GOAL OF THE EXERCISE: Search the material below for the word "writing". Copy every line that has it.

DATA SUPPLIED:
+===+
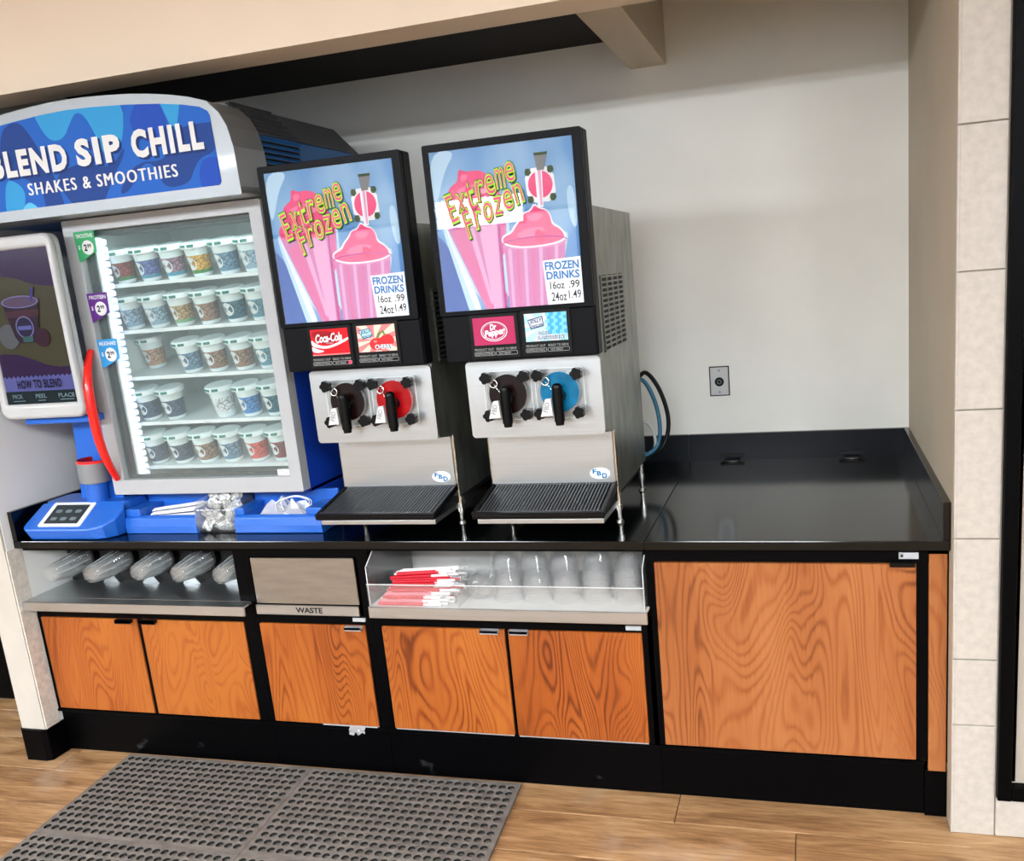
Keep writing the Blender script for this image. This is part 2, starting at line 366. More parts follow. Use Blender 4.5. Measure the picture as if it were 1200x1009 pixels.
+===+
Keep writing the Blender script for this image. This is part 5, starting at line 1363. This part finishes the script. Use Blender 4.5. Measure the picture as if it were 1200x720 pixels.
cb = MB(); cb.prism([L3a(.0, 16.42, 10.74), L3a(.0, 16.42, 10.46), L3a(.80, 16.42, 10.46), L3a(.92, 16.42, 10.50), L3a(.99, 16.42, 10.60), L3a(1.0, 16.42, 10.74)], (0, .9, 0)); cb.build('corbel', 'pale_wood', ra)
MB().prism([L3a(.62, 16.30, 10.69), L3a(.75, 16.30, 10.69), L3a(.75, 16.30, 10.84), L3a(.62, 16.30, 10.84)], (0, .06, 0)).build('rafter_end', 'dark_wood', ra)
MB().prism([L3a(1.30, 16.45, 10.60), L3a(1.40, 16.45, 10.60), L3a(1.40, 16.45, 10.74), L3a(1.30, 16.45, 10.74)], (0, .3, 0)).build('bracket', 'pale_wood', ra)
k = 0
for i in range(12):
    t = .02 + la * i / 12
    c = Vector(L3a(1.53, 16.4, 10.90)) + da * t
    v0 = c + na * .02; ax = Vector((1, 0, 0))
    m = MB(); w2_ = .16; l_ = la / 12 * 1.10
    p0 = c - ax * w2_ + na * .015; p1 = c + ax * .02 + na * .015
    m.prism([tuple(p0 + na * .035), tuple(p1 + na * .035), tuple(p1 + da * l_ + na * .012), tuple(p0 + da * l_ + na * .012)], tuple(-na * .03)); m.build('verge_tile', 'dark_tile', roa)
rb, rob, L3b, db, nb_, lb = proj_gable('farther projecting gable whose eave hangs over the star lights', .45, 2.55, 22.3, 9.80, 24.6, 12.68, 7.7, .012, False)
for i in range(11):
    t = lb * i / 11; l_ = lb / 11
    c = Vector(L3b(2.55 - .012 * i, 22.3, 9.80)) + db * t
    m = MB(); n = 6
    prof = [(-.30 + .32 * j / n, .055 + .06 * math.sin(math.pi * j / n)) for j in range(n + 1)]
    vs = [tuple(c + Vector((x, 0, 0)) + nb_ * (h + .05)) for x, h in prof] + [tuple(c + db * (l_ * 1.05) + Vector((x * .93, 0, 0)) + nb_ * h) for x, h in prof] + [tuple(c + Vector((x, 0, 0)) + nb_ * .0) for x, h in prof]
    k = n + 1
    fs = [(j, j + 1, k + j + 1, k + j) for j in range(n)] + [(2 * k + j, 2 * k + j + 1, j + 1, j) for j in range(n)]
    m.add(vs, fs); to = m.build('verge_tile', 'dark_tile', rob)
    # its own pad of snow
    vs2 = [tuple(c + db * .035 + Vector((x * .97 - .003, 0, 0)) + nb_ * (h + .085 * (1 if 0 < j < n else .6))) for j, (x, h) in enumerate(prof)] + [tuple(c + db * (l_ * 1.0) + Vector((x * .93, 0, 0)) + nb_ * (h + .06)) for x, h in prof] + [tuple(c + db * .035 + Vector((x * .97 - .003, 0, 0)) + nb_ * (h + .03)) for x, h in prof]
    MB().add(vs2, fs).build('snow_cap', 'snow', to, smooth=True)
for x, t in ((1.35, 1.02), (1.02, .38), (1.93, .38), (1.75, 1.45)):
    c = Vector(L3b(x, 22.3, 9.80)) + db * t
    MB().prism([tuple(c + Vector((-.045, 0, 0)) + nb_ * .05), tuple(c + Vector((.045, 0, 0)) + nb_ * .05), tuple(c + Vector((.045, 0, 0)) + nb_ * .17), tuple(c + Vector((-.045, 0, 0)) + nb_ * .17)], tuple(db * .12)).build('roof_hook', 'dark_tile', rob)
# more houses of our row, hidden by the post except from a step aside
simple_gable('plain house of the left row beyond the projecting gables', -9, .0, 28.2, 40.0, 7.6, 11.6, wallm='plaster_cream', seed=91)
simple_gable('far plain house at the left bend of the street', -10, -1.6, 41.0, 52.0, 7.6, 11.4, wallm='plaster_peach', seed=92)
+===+
CORRECT RESULT:
Keep writing the Blender script for this image. This is part 2, starting at line 366. More parts follow. Use Blender 4.5. Measure the picture as if it were 1200x1009 pixels.
Keep writing the Blender script for this image. This is part 5, starting at line 1363. This part finishes the script. Use Blender 4.5. Measure the picture as if it were 1200x720 pixels.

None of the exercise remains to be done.